The Focus Fusion Society Forums Lawrenceville Plasma Physics Experiment (LPPX) fuel delivery Reply To: Repowering the electric utility industry

#11585

The fix is to send out the chamber for cleaning or implementing a cleaning gas mixture involving fluorine or other extremely reactive gas that can volatilize the contaminant. The problem in a reactor environment is the shutdown time to clean. It could take minutes to hours to coat the parts and then hours to clean them. The “on time” for a coal fire plant or nuclear plant is typically rated at more than 90%. That would be hard to accomplish if coating takes hours and the cleaning takes hours. The alternative would be to run parallel fusion “light bulbs” driven by the same pulse power. One bulb is on while the other is cleaned. I don’t know the boron deposition rate but it is probably an important experiment to try in the near term. The reason to try carbon it is more conducting and dealing with it is low risk from a human stand point.

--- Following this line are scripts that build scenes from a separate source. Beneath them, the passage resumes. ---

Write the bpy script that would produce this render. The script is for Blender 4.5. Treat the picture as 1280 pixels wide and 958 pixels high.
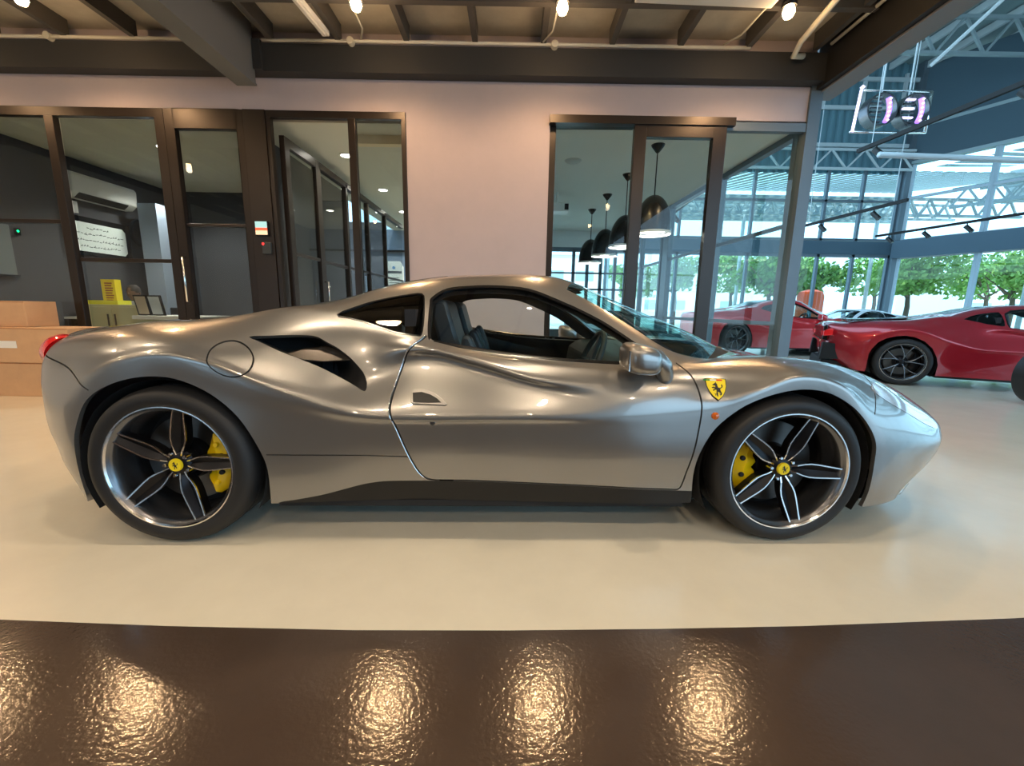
import bpy, bmesh, math, random
import numpy as np
from mathutils import Vector, Matrix
random.seed(7)
sc = bpy.context.scene
for o in list(bpy.data.objects): bpy.data.objects.remove(o)
PI = math.pi
# ------------------------------------------------------------------ camera
TH, RO, CAMH, FPX = .1771, .0171, 1.031, 520.
fwd = Vector((0, math.cos(TH), -math.sin(TH))); rt = Vector((1, 0, 0)); upv = rt.cross(fwd)
cx = rt*math.cos(RO) + upv*math.sin(RO); cy = -rt*math.sin(RO) + upv*math.cos(RO)
cd = bpy.data.cameras.new('camera'); cam = bpy.data.objects.new('camera', cd); sc.collection.objects.link(cam)
M = Matrix((cx, cy, -fwd)).transposed().to_4x4(); M.translation = (0, 0, CAMH); cam.matrix_world = M
cd.sensor_width = 36; cd.lens = 36*FPX/1280; cd.clip_start = .02; cd.clip_end = 400
sc.camera = cam
# ------------------------------------------------------------------ exposure, world, sun
vs = sc.view_settings; vs.view_transform = 'Standard'; vs.look = 'None'; vs.gamma = 1; vs.use_curve_mapping = False
vs.exposure = 0.0
w = bpy.data.worlds.new('world'); sc.world = w; w.use_nodes = True
bg = w.node_tree.nodes['Background']; bg.inputs[0].default_value = (.46, .75, 1, 1); bg.inputs[1].default_value = 3.8
sd = bpy.data.lights.new('sun', 'SUN'); sd.energy = 4.0; sd.angle = .02; sd.color = (1, .96, .88)
so = bpy.data.objects.new('sun', sd); sc.collection.objects.link(so); so.location = (10, -20, 30)
so.rotation_euler = Vector((-.25, .62, -1)).to_track_quat('-Z', 'Y').to_euler()
WARM = (1, .60, .30); WARM2 = (1, .80, .58)
LAMP_W = 72; CEIL_LAMP_W = 66

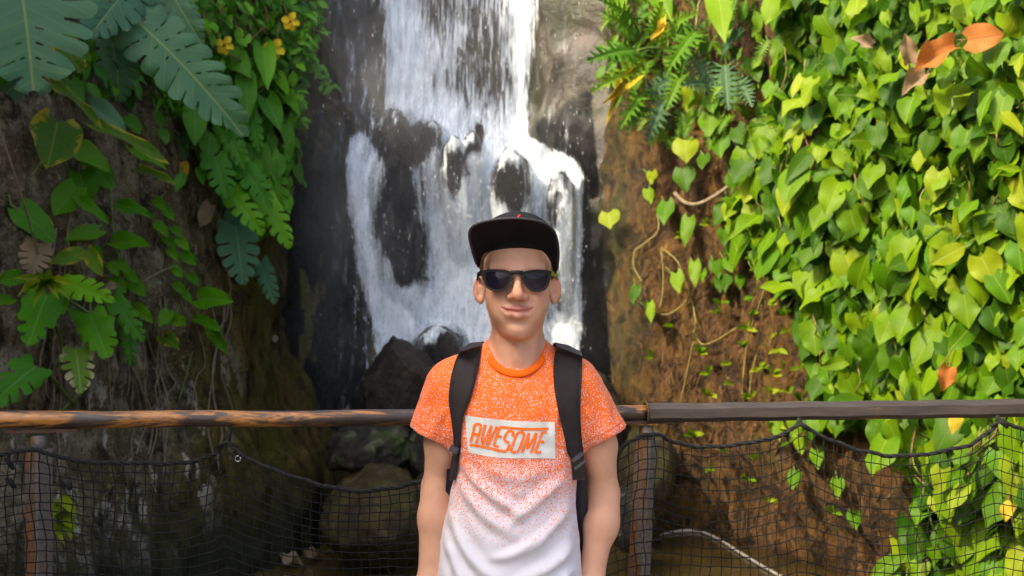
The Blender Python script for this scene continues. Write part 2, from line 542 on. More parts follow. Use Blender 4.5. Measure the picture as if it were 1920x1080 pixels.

The boron will be a plasma when it is emitted by the pinch. It will plate out onto something before dust forms. No time to nucleate particles when transit times are less than 10 us. That is not to say the coating will not flake off as dust on a longer time scale. Electrostatic collection might be feasible on particles that have fallen off the walls. The real problem is will the insulator get coated. You need a clean insulator for the PF to work correctly.